CHRISTOPHER KADE

Optimizing the performance of my personal website

My personal website has gone through many iterations of its front-end, more or less 4 of them so far (in less than a year). I find that rebuilding my website gives me a project outside of work to constantly work on, and allows me to apply acquired knowledge in a concrete manner. I'm also pretty picky when it comes to design, and I often get bored of the ones I've built in the past.

But one of the things I haven't truly tackled is performance. Why? Because I've always perceived my website as something that has very little information and that therefore should not require optimization of that sort. But the more I try to push the website's style, the more I realize that performance should be a priority for every project I work on.

This post goes over every aspect of performance I have considered while going through what I've learned and applied.



Minifying my stylesheets

In order to remove some bytes from my file sizes, minifying my stylesheets seemed like an obvious first thing to do.

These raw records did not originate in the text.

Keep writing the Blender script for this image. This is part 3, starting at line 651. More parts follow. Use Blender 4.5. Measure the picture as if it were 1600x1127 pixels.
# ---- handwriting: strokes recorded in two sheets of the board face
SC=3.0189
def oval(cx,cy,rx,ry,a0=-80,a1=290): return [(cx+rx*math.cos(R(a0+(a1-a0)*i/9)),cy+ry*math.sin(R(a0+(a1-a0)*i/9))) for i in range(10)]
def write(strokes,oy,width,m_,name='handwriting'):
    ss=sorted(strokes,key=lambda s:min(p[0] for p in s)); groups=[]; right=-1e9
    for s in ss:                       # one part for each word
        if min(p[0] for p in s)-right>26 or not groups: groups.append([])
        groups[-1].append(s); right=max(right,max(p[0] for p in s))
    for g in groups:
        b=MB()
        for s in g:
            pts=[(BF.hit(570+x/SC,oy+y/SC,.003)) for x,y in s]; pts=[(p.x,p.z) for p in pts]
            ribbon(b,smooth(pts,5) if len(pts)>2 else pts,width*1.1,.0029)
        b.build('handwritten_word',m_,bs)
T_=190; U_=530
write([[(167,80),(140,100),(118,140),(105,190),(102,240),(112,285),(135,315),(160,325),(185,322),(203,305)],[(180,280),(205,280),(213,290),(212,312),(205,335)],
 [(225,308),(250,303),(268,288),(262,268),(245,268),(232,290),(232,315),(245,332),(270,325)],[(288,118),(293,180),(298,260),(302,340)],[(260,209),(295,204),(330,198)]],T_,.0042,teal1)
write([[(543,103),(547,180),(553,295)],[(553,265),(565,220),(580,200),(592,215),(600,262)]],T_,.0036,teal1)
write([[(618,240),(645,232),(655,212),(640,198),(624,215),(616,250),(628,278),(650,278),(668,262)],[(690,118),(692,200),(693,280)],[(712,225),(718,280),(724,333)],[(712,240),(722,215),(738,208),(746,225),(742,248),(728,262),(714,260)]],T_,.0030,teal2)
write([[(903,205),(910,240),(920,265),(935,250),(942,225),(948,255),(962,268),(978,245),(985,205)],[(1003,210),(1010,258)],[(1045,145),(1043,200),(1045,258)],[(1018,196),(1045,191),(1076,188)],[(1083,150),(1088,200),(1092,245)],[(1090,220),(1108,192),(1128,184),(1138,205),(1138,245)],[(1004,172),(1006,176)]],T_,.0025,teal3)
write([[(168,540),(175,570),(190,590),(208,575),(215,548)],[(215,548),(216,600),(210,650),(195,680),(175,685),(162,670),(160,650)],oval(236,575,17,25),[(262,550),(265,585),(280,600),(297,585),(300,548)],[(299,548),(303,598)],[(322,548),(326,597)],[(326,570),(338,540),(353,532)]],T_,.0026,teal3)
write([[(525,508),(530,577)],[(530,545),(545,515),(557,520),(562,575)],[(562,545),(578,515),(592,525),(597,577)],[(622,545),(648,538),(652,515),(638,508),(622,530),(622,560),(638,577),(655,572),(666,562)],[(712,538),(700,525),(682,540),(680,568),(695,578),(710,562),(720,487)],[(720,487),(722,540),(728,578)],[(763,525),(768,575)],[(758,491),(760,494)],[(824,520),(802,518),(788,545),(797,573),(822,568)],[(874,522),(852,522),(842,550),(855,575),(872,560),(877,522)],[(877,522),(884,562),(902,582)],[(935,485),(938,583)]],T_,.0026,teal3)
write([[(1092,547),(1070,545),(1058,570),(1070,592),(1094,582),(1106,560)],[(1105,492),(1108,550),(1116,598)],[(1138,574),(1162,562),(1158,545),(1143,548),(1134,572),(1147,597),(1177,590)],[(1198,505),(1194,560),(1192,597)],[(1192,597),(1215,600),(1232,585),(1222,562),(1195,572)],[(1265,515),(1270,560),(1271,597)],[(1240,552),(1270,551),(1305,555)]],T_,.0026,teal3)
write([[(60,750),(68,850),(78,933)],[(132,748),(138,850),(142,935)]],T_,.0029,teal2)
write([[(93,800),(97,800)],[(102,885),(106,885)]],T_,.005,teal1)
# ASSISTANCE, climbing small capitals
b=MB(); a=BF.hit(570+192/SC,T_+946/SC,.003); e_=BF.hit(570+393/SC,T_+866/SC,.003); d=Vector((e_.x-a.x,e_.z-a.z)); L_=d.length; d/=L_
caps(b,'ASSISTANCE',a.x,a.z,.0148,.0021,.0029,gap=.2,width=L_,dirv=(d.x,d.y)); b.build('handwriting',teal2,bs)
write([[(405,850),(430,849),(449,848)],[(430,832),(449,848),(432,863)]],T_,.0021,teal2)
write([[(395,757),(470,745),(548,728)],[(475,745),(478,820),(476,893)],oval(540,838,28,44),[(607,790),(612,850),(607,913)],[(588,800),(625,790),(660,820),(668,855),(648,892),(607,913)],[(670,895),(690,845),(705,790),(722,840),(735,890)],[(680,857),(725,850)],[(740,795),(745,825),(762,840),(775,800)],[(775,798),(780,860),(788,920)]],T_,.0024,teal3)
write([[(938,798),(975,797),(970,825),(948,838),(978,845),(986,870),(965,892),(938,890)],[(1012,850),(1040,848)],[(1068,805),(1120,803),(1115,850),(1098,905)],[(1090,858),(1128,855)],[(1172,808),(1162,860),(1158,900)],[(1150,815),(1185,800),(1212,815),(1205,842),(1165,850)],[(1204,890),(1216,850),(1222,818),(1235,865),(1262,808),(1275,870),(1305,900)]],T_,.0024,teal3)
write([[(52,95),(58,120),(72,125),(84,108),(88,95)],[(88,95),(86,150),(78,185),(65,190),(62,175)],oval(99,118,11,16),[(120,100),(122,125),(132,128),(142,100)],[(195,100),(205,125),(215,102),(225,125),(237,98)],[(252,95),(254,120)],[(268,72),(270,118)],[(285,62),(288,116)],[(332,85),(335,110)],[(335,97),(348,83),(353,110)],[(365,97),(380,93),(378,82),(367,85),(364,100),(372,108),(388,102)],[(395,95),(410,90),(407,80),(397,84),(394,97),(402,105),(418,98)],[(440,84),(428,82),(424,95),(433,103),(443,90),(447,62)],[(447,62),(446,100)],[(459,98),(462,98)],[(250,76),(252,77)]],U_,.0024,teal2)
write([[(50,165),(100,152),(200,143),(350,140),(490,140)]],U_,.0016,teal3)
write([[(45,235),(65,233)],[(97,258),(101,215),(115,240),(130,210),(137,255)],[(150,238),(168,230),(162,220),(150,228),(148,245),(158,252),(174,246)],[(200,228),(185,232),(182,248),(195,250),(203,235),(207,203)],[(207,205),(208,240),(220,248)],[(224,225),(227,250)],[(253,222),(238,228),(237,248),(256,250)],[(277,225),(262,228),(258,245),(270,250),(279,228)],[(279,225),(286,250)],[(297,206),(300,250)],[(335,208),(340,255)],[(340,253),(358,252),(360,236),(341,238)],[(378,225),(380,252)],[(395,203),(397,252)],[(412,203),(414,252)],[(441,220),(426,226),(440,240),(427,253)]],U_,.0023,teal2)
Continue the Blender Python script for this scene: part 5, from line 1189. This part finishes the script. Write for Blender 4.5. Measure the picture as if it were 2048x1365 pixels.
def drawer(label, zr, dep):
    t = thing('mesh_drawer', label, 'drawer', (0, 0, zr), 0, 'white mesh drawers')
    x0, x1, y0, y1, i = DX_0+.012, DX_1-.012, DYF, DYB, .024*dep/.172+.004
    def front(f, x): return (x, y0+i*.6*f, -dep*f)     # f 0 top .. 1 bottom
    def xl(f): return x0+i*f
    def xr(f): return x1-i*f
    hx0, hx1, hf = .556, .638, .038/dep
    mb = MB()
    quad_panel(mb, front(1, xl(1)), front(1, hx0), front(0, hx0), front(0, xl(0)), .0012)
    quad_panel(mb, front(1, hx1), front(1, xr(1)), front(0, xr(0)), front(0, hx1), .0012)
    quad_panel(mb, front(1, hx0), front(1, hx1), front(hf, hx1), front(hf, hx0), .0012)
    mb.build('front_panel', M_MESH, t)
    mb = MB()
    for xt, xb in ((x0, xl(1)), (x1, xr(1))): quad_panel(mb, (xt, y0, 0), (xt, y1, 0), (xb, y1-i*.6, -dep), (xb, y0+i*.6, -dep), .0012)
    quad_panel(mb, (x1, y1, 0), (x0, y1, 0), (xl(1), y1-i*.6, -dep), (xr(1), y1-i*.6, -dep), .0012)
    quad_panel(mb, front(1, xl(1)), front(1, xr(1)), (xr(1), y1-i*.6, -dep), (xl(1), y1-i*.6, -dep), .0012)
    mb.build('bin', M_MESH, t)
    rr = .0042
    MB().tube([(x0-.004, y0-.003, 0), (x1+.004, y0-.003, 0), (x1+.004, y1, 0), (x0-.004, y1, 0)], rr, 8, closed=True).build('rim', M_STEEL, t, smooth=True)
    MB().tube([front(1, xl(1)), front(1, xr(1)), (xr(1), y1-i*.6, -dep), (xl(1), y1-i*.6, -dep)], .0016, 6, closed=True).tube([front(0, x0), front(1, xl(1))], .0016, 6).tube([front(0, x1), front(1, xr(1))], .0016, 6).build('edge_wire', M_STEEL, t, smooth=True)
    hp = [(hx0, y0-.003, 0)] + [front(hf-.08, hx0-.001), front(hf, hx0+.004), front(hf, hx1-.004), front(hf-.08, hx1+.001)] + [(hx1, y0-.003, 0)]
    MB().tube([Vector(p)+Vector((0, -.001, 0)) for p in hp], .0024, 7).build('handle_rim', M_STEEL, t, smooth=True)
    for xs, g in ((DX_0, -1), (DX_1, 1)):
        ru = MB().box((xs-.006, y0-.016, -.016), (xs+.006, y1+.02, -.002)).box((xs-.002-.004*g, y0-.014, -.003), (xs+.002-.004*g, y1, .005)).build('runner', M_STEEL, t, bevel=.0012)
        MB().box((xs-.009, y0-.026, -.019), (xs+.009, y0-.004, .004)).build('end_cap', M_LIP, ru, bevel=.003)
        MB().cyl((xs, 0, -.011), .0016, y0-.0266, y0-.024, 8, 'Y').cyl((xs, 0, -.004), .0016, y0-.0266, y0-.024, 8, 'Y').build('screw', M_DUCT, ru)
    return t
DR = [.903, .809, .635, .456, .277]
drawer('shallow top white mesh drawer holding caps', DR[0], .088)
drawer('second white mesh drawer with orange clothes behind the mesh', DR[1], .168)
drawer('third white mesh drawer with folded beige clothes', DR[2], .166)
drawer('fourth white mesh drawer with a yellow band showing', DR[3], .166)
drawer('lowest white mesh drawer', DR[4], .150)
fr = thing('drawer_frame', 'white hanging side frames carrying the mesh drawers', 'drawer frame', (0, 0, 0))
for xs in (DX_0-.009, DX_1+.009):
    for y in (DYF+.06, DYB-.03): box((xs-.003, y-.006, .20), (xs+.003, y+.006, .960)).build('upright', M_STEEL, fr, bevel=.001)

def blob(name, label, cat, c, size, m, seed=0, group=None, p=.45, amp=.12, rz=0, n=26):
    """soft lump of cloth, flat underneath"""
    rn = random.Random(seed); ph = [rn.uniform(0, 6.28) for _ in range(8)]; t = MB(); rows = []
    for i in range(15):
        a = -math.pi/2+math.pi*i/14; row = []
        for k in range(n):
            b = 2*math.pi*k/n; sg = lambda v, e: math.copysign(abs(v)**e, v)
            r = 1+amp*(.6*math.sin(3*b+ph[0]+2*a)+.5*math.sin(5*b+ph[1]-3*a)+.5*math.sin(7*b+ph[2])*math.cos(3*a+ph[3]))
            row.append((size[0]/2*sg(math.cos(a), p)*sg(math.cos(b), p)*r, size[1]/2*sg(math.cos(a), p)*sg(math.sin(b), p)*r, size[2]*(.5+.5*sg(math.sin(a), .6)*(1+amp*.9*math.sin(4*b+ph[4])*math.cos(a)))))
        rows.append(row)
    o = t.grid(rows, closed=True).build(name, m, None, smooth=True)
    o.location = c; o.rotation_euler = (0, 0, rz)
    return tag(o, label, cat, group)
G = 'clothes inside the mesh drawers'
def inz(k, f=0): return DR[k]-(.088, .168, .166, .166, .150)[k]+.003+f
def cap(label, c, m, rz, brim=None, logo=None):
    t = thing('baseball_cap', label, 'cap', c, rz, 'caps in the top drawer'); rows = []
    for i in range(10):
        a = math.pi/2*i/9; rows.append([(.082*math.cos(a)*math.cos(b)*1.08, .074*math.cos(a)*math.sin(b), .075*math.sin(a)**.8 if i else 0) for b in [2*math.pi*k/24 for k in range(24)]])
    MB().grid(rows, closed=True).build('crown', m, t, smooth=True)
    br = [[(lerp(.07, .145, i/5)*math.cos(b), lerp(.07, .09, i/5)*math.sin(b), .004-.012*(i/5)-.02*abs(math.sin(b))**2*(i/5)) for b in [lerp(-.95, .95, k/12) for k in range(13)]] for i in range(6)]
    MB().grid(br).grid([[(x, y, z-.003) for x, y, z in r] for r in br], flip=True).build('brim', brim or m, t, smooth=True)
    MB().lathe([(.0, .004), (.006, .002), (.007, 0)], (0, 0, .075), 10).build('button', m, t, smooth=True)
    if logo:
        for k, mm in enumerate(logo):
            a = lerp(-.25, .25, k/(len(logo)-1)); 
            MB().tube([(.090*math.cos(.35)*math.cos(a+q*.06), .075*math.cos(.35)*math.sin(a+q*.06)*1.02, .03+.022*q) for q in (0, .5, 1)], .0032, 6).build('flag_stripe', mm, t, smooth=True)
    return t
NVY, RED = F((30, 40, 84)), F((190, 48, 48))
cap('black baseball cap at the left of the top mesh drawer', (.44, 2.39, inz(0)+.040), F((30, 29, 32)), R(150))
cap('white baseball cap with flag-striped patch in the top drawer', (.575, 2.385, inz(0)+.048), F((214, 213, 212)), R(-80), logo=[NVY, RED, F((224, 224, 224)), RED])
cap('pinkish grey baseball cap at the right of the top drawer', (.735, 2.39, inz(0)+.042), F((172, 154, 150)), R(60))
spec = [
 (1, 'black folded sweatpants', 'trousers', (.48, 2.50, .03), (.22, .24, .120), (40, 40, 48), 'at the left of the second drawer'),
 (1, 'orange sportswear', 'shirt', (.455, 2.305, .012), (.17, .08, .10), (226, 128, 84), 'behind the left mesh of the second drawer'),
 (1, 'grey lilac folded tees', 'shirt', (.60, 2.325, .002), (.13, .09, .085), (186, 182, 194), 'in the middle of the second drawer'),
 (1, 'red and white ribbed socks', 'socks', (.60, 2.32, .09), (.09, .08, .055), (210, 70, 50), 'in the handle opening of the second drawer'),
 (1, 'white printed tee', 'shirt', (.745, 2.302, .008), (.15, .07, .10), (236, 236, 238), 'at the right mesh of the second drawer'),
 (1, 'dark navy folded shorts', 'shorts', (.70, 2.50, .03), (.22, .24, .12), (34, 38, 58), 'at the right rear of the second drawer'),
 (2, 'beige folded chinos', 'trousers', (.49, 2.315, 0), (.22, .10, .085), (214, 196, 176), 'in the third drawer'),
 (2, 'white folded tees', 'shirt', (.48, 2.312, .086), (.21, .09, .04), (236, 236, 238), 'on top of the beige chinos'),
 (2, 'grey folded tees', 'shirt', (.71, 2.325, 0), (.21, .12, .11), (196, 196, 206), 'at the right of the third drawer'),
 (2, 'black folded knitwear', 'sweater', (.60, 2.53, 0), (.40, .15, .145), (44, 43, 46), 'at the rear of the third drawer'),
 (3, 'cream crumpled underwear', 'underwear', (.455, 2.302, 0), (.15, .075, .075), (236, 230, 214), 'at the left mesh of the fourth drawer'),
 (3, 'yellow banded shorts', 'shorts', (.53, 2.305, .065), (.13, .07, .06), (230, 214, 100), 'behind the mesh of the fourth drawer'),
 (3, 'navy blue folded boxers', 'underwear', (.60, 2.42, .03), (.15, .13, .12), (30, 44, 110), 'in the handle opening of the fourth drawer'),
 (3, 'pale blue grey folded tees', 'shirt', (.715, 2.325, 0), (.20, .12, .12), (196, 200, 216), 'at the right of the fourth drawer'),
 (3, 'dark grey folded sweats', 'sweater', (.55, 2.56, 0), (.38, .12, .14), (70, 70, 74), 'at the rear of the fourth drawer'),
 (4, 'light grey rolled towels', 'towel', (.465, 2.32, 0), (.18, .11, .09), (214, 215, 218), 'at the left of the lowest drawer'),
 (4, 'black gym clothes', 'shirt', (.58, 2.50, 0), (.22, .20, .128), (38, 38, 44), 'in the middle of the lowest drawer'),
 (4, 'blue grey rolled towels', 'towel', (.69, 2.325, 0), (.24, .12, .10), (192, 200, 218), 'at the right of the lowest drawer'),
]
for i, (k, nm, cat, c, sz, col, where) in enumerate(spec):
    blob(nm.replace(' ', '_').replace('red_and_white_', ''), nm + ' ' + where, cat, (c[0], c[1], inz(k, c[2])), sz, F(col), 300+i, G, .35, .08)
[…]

The great thing about Angular CLI is that when building my project for production, it automatically minifies my stylesheets for me.

ng build --env=prod

The effects of the minification can be seen in the styles.bundle.js file generated in the dist folder.

In any case where this process would not be automatic, and when using a pre-processor like Sass, it is possible to configure it to automatically minify compiled CSS.



Images


Reducing image file sizes

By compressing the pictures of my projects I was able to bring some images from 1.4 MB down to 50kB.

I had to compress them at the cost of visual quality, but my images being divided by rows, this would not affect the user's experience. Many tools are available online such as this one.
When exporting and selecting the quality level, I have chosen the lowest level possible while keeping an acceptable quality.


Using progressive JPEG

Progressive JPEG are simple to create and have little to no performance penalty, the upside is that they appear sooner on the page itself.
In order to change a JPEG to its progressive counterpart many tools are available online.

The difference is astonishing, dropping the fetching of the images down to [27ms - 101ms] coming from upwards of [361ms - 510ms].



What else could be done?

Many other forms of performance optimization could be applied, but some of them aren't relevant to this website:

  • Using async to load scripts
  • Avoiding inline / embedded code
  • Avoiding unnecessary dom manipulations
  • And many other little tweaks that influence a website's performance

I hope this post will be a call to action for some of you to consider performance in your development choices, it's very rewarding to be able to see improvements on your projects and is an incremental task that must be considered at the beginning of every project.